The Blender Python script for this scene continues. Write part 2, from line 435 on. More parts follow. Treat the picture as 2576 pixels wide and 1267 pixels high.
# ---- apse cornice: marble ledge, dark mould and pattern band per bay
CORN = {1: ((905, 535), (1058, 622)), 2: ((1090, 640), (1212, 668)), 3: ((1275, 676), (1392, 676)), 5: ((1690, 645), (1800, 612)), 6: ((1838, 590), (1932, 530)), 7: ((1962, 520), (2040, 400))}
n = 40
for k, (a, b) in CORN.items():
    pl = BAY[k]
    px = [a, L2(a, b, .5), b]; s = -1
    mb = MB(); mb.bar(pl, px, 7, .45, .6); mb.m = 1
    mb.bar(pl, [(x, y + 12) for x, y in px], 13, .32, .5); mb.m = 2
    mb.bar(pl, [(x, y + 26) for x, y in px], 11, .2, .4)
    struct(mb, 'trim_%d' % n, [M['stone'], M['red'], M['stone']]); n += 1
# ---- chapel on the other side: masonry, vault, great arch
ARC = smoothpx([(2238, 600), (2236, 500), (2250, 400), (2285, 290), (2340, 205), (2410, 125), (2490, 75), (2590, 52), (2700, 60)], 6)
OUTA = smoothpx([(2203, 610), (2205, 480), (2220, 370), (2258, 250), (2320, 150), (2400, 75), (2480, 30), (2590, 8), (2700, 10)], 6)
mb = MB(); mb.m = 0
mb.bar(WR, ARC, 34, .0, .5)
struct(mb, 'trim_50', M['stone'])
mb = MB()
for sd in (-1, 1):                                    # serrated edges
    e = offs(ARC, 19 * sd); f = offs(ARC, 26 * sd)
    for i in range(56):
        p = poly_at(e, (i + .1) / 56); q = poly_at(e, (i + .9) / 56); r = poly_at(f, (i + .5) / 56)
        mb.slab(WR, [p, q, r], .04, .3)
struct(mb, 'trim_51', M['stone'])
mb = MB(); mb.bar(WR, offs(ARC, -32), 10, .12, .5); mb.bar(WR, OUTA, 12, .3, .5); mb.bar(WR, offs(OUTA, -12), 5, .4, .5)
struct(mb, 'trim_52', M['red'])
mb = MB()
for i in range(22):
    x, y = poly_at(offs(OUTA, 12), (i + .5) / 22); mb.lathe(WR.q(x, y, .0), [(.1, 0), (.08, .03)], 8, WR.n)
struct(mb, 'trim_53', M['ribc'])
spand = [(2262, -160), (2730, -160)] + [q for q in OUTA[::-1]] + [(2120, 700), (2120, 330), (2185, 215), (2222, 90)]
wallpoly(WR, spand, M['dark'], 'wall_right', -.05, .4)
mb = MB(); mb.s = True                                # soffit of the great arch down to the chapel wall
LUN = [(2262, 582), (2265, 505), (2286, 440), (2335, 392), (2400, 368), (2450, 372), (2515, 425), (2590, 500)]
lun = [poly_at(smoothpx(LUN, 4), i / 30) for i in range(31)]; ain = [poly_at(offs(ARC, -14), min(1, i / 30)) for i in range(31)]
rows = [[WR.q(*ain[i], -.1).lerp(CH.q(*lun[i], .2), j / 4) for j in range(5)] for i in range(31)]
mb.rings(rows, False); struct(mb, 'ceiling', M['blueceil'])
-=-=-
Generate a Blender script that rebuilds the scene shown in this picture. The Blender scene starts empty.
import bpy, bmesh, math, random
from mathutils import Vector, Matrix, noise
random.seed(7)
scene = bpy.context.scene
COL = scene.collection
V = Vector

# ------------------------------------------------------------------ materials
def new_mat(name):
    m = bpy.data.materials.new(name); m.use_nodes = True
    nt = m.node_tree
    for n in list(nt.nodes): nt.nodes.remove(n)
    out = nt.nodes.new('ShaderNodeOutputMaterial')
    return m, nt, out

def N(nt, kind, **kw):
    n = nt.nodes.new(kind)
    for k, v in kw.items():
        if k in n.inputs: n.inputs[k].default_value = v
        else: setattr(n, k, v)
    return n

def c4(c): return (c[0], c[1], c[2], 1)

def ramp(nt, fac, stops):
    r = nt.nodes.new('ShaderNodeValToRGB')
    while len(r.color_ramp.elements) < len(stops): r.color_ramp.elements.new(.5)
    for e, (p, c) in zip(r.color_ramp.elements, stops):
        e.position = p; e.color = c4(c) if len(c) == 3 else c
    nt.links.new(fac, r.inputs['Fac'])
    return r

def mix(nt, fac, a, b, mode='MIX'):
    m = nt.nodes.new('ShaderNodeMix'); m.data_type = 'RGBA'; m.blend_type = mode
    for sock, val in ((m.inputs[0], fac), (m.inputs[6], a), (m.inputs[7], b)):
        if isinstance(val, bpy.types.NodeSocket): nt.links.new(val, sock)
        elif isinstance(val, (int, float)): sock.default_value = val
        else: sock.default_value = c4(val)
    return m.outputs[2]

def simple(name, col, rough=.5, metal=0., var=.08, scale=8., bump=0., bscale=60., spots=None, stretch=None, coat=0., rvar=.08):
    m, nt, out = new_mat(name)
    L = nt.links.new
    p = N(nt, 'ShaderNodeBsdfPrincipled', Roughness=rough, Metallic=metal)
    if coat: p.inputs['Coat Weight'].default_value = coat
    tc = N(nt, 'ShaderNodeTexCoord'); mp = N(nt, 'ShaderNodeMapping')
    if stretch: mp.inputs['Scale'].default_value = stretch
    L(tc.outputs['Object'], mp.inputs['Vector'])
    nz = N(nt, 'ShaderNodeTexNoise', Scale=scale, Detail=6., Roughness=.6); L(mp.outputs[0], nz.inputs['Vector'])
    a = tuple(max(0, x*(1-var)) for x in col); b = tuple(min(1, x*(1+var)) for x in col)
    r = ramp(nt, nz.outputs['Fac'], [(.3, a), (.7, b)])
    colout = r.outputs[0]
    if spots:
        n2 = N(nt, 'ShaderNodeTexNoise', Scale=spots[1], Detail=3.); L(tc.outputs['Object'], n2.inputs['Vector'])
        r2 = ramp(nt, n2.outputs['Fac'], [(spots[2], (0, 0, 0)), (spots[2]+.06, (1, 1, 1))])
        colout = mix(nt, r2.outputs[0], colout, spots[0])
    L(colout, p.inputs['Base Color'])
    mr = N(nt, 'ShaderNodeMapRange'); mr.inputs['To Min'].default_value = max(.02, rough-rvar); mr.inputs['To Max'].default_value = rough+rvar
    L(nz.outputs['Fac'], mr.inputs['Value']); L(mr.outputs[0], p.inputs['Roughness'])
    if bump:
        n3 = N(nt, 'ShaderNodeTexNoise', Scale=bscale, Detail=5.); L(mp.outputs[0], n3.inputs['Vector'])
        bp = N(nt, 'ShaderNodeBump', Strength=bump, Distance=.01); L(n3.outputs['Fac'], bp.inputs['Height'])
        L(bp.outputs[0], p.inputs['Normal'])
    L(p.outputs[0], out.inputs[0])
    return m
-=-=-
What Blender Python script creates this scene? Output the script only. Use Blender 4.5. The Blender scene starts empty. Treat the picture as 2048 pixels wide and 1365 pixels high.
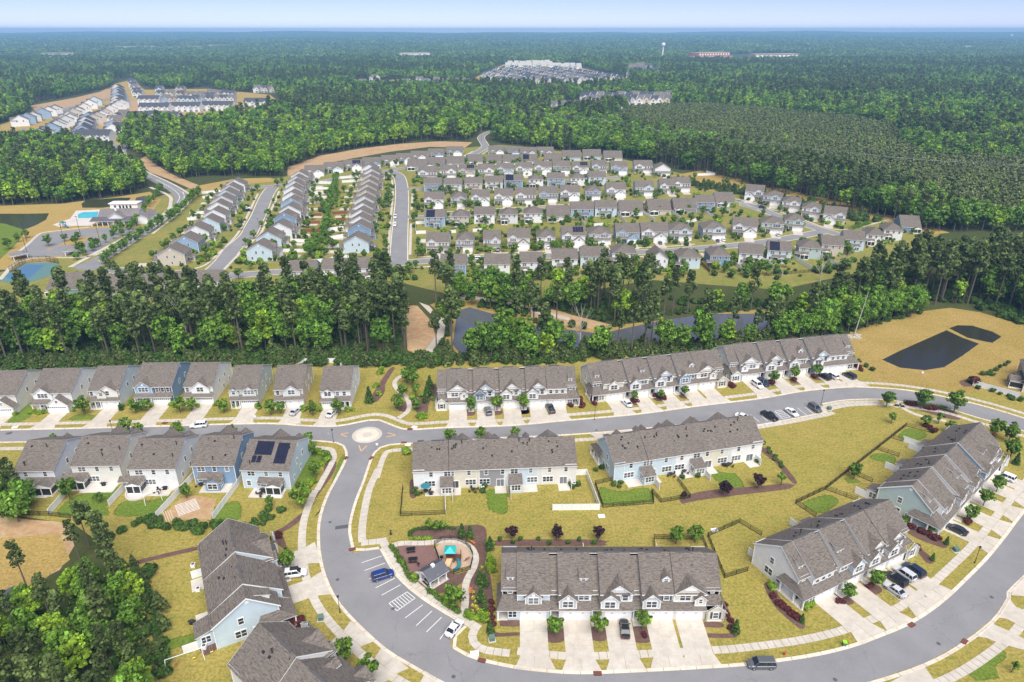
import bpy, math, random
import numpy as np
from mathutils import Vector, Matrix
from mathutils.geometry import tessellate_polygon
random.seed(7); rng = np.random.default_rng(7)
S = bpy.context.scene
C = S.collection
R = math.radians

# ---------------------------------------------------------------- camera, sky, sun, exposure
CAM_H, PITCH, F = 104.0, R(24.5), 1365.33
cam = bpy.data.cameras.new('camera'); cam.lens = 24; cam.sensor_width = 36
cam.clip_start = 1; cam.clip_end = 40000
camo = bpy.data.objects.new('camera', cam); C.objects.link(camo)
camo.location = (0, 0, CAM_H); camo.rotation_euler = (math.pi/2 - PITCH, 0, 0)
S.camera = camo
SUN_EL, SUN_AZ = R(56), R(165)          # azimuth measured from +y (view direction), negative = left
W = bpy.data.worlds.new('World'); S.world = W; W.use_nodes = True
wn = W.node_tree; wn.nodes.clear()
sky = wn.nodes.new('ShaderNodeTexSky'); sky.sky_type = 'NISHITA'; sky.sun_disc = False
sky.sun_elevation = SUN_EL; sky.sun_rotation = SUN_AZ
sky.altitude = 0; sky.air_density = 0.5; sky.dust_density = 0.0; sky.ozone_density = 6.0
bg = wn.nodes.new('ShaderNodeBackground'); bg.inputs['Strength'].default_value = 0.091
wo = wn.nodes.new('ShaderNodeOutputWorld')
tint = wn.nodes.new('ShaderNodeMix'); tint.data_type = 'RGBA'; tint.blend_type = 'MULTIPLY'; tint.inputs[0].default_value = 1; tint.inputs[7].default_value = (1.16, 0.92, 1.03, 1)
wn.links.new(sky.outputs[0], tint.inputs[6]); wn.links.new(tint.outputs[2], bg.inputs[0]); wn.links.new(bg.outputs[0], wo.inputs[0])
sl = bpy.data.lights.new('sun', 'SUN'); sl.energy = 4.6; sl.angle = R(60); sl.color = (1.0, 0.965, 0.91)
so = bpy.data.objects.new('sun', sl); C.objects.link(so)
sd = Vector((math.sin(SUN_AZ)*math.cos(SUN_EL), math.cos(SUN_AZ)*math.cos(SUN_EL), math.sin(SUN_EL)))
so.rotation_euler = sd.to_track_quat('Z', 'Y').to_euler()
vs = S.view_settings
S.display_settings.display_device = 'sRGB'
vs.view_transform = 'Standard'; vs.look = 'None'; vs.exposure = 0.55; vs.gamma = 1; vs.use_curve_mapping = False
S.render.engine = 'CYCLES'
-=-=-
Extract exactly, and only, the lines from the one with "What Blender Python" to the one with "R = math.radians", both ends counted. Leave the images behind.

### EXERCISE OUTPUT
What Blender Python script creates this scene? Output the script only. Use Blender 4.5. The Blender scene starts empty. Treat the picture as 2048 pixels wide and 1365 pixels high.
import bpy, math, random
import numpy as np
from mathutils import Vector, Matrix
from mathutils.geometry import tessellate_polygon
random.seed(7); rng = np.random.default_rng(7)
S = bpy.context.scene
C = S.collection
R = math.radians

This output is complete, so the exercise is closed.